De tous ces emprunts - la liste n’est pas exhaustive - il n’ y a que la série des noms de mois qu’on peut rattacher, sans hésiter, au latin. Et encore, il n’est pas sûr que l’emprunt se soit effectué directement du latin au berbére. On pense, en effet, que les dialectes berbéres n’ont fait que reprendre les dénominations du calendrier copte d’Egypte, calqué sur le calendrier julien et que les conquérants arabe ont diffusé au Maghreb sous le nom de aam al aagamî, “I’année profane”.

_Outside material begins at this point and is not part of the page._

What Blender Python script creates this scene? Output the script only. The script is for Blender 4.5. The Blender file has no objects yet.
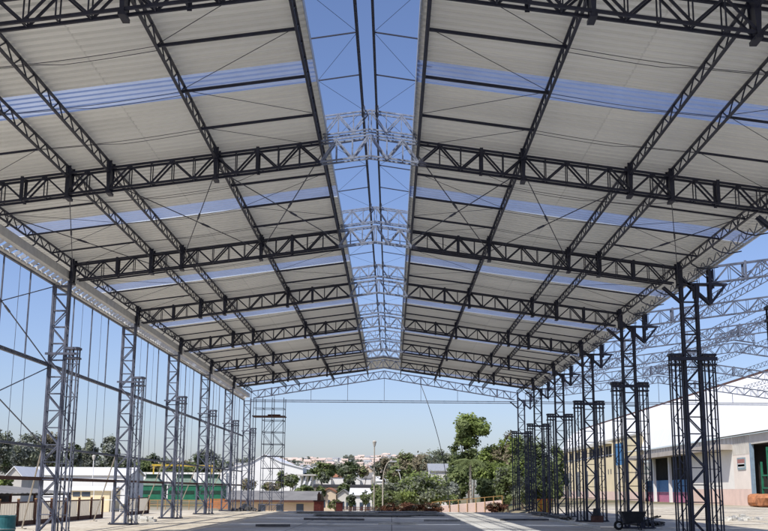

La preuve est que certaines mansions du calendrier copte, comme abeggan, nnissan etc., se retrouvent dans le calendrier berbére alors que les subdivisions romaines, ides, calendes et nones, y sont inconnues. Tous les autres emprunts, comme nous le verrons, dans un prochain article, sont douteux.